Uma forte influência no governo de Bolsonaro, entre os filhos do presidente e ministros, é a do escritor e astrólogo Olavo de Carvalho – que entre outras coisas é terraplanista, acredita que fetos abortados são usados como adoçante, que o filósofo Theodor Adorno escreveu as letras das músicas dos Beatles, que o vírus Corona foi criado pela Microsoft, etc. Seus discípulos são chamados de “olavetes” e são, entre outras coisas, contra a globalização e não acreditam nas mudanças climáticas ou em sua origem antrópica. Na mesma linha negacionista, a pastora Damares Alves, ministra da Mulher, da Família e dos Direitos Humanos, por exemplo, declarou que “a igreja evangélica perdeu espaço na história. Nós perdemos o espaço na ciência quando nós deixamos a Teoria da Evolução entrar nas escolas”

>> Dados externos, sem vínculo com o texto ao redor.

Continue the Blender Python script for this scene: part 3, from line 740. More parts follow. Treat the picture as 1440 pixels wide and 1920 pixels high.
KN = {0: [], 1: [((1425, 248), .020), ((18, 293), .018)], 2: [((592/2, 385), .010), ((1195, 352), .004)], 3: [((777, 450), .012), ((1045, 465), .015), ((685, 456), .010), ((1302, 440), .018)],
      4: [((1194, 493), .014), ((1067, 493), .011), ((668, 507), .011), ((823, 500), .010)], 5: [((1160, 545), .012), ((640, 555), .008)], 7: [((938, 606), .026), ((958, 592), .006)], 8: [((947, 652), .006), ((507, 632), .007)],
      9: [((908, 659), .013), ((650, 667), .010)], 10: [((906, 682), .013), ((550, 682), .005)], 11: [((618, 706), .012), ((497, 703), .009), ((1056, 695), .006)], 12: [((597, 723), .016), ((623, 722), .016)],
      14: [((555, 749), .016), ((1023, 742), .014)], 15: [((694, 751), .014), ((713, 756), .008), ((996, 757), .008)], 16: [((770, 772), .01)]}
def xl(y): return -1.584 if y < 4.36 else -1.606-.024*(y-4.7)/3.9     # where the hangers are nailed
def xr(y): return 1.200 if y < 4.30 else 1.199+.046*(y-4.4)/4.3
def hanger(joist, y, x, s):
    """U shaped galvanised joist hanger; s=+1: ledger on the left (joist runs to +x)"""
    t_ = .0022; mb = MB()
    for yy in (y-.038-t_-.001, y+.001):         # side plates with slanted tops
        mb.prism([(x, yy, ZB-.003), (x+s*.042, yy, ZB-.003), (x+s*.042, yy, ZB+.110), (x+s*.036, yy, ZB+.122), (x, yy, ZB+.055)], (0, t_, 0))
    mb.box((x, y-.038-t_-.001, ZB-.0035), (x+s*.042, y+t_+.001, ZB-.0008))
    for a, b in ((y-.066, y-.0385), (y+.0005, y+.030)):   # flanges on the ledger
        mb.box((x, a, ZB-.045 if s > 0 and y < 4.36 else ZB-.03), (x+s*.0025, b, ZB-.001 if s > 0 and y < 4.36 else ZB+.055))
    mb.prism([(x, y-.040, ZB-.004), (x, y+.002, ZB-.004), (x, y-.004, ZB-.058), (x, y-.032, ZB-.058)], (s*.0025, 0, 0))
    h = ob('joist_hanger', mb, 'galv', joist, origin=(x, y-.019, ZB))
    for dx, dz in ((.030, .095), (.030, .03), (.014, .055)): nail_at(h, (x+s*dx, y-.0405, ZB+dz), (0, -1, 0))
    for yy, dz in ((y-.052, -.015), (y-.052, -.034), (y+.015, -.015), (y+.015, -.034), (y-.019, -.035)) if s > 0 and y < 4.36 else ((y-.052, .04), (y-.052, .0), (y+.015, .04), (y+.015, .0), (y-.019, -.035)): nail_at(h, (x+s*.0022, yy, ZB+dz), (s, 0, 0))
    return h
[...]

Ainda não é claro o rumo que deverá tomar a educação e a cultura no Brasil durante este governo. Uma coisa, porém, é certa: a continuar este tipo de influência, estaremos caminhando rapidamente para o passado. Enquanto o mundo desenvolvido deixou há muito de problematizar filigranas culturais, religiosas ou de costumes, o Brasil – que detinha um bom nível no ensino superior, na pesquisa e na cultura em geral, comparado a outras nações em desenvolvimento – se transformará em uma nação retrógada, avessa ao progresso e à inovação. Uma sociedade cujos principais temas culturais serão “a Terra plana”, o “marxismo cultural” e a “ideologia de gênero”.